The Krugman Paradox in practice

11% Increase from Q3 ’07, Up Slightly from Q2 ’08 Despite U.S. Economic Woes
NEW YORK, NY (November 20, 2008) — The Interactive Advertising Bureau (IAB) and PricewaterhouseCoopers LLP (PwC) today announced that Internet advertising revenues reached almost $5.9 billion for the third quarter of 2008, representing an 11 percent increase over the same period in 2007. While double-digit annual growth continues, the quarter-to-quarter curve remains relatively flat compared to recent past performance. The Q3 2008 figures, published in the IAB Internet Advertising Revenue Report, are 2 percent higher than the Q2 2008 results. Set against strong economic headwinds in the U.S. economy, Q3 ’08’s $5.9 billion represents nonetheless the second-highest quarter results ever. For the first nine months of 2008, revenues totaled $17.3 billion, up from $15.2 billion in the same period a year ago and surpassing the record set in the first nine months of 2007 by nearly 14 percent. -from IAB

From NAA/ Clickz:

Print and online newspaper advertising revenue plunged 18.11 percent in the third quarter of this year — the worst decline by far in the nearly four decades the Newspaper Association of America (NAA) has been tracking quarterly performance. After its first ever reported drop in online ad revenue in Q2 2008, the industry drifted another few notches in Q3. According to the Newspaper Association of America, online paper sites brought in $749.8 million in Q3, a drop of 3 percent from a year before.

From NAA/ E&P:

The number of unique visitors to newspaper Web sites hit another record high in Q3, up 15.7% to 68.3 million compared to the same period a year ago.

The fundamental problem of newspapers on the internet – The Krugman Paradox

Updated: December 9, 2008


I introduce you to the fundamental problem of newspapers on the internet – The Krugman Paradox - named by me after watching PetMeds.com ads appear next to Paul Krugman for three days after it was announced he won a Nobel Prize.

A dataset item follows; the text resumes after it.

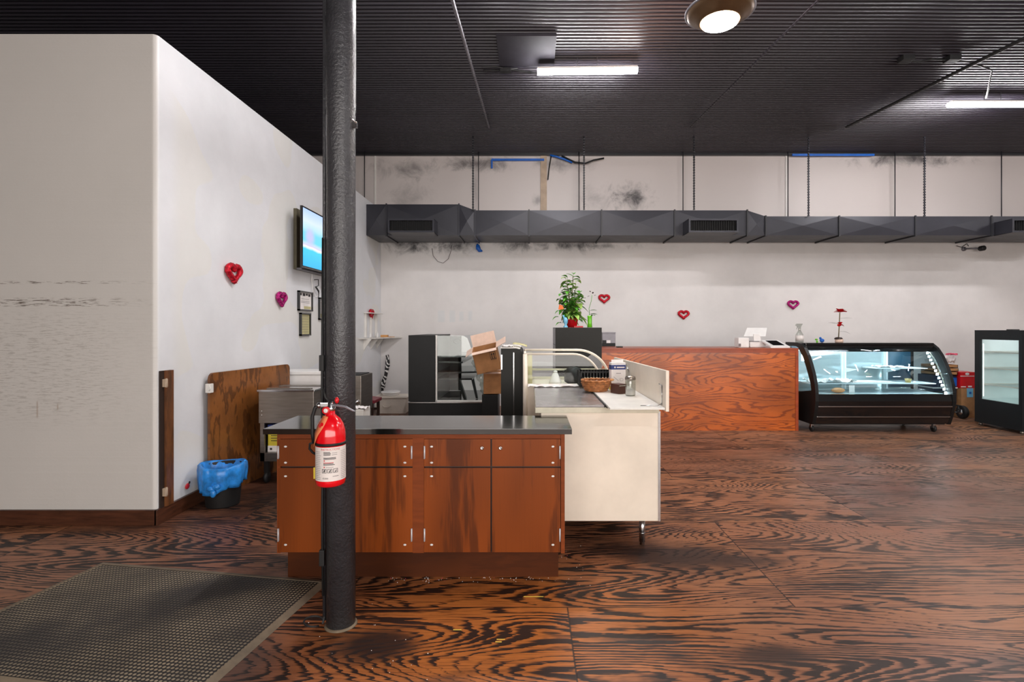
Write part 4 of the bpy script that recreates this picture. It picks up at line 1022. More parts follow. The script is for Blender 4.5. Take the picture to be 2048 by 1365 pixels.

I couldn’t believe there wasn’t a better way to monetize his presence on NYTimes.com. Further investigation revealed that the Krugman problem was not unique. Here goes, I want feedback.

Definition:
The Krugman Paradox
is a phenomenon referring to newspapers’ websites and the site’s inability to produce economically sustainable advertising revenue, despite their highest audience reach in the history of their industry. The paradox indicates that newspapers must increase the effectiveness of their online advertising if this is to be their main revenue stream.